Saturday, March 1, 2014

A Feast For Crows, by George R.R. Martin


Rating:3.5/5
976 pages
2005
Publisher: Bantam Spectra
Source: My Collection

Description: After centuries of bitter strife, the seven powers dividing the land have beaten one another into an uneasy truce. But it's not long before the survivors, outlaws, renegades, and carrion eaters of the Seven Kingdoms gather. Now, as the human crows assemble over a banquet of ashes, daring new plots and dangerous new alliances are formed, while surprising faces—some familiar, others only just appearing—emerge from an ominous twilight of past struggles and chaos to take up the challenges of the terrible times ahead. Nobles and commoners, soldiers and sorcerers, assassins and sages, are coming together to stake their fortunes...and their lives. For at a feast for crows, many are the guests—but only a few are the survivors. (from the back cover)

Review: This books greatest weakness isn't that its half a book, its that its this half. 

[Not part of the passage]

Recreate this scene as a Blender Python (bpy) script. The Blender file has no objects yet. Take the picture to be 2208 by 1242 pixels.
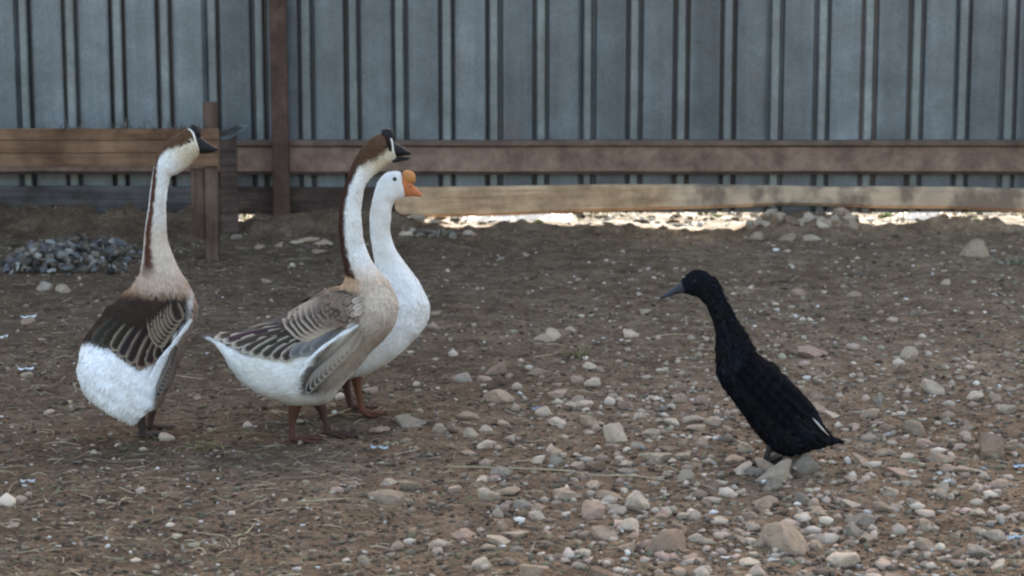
import bpy, math, random
import numpy as np
from mathutils import Vector, Matrix
from mathutils.bvhtree import BVHTree

random.seed(7)
RNG = np.random.default_rng(11)
SC = bpy.context.scene
COL = SC.collection

# ------------------------------------------------------------------ camera
FPX = 5000.0
PITCH = math.radians(9.54)
CAM = Vector((0, 0, 1.6))
cd = bpy.data.cameras.new('camera')
cd.sensor_width = 36.0
cd.lens = 36.0 * FPX / 2208.0
cd.clip_start = 0.1
cd.clip_end = 500
cam = bpy.data.objects.new('camera', cd)
cam.location = CAM
cam.rotation_euler = (math.pi / 2 - PITCH, 0, 0)
COL.objects.link(cam)
SC.camera = cam
cd.dof.use_dof = True
cd.dof.focus_distance = 6.9
cd.dof.aperture_fstop = 5.6

# ------------------------------------------------------------------ light
SUN_EL = 27.0
w = bpy.data.worlds.new('World')
SC.world = w
w.use_nodes = True
nt = w.node_tree
sky = nt.nodes.new('ShaderNodeTexSky')
sky.sky_type = 'NISHITA'
sky.sun_disc = False
sky.sun_elevation = math.radians(SUN_EL)
sky.sun_rotation = math.radians(10)
sky.dust_density = 3.0
sky.ozone_density = 0.6
bg = nt.nodes['Background']
bg.inputs['Strength'].default_value = 0.15
nt.links.new(sky.outputs[0], bg.inputs[0])
sd = bpy.data.lights.new('sun', 'SUN')
sd.energy = 4.0
sd.angle = math.radians(0.5)
sd.color = (1.0, 0.975, 0.94)
sun = bpy.data.objects.new('sun', sd)
# sun stands beyond the fence, a little to the right
az = math.radians(10)
el = math.radians(SUN_EL)
sdir = Vector((math.sin(az) * math.cos(el), math.cos(az) * math.cos(el), math.sin(el)))
sun.rotation_euler = sdir.to_track_quat('Z', 'Y').to_euler()
sun.location = (2, 14, 8)
COL.objects.link(sun)
vs = SC.view_settings
vs.view_transform = 'Standard'
vs.look = 'None'
vs.gamma = 1.0
vs.use_curve_mapping = False
vs.exposure = 2.25
vs.use_white_balance = True
vs.white_balance_temperature = 7500
vs.white_balance_tint = 10
SC.cycles.use_denoising = True
SC.cycles.filter_width = 2.2
SC.cycles.max_bounces = 6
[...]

When the author decided to split his growing manuscript into two separate books by character, somehow this one seems to have ended up with the majority of the newly introduced ones. Some of them are characters who have been around, but we never got their viewpoint before. Others are, effectively, completely new, even if they've been listed in the appendix since A Game of Thrones.

While I don't mind now following Cersei to find out what's going on in King's Landing, we also now have pov characters in Dorne and The Iron Islands thrown into the mix. Clearly these characters and events play a part in the overall story he's writing, but it would have been better if he'd achieved a better balance of established and new when he made the split.

My biggest disappointments were Sam's chapters though. I like the character, but I found a lot of what we got of him in this volume felt a bit too much like filler leading up to the few important events that happen near the end of the book. Despite him being a new pov character, I didn't feel I ended up knowing Sam any better from then I did from Jon's chapters in the earlier books.

One last issue I had with the book. Due to the way it was originally written, we do get what seems to be a major spoiler for one pov character who doesn't have any new chapters until A Dance With Dragons. (I only say "seems to" because I haven't gotten quite far enough in ADWD to confirm things are going to happen the way they are reported. I certainly looks like it.)

On the bright side, from looking at chapter names in the next book, it looks like a few of the things left hanging near the end of this book, will be partially continued late in ADWD, rather than forcing the readers to wait until The Winds of Winter finally comes out.

I'm still convinced that the author does know where he's ultimately going with this story, but part of that is because I'm about halfway through the next book. This book, while it plays an important part in that overall story, is still a bit of a misstep.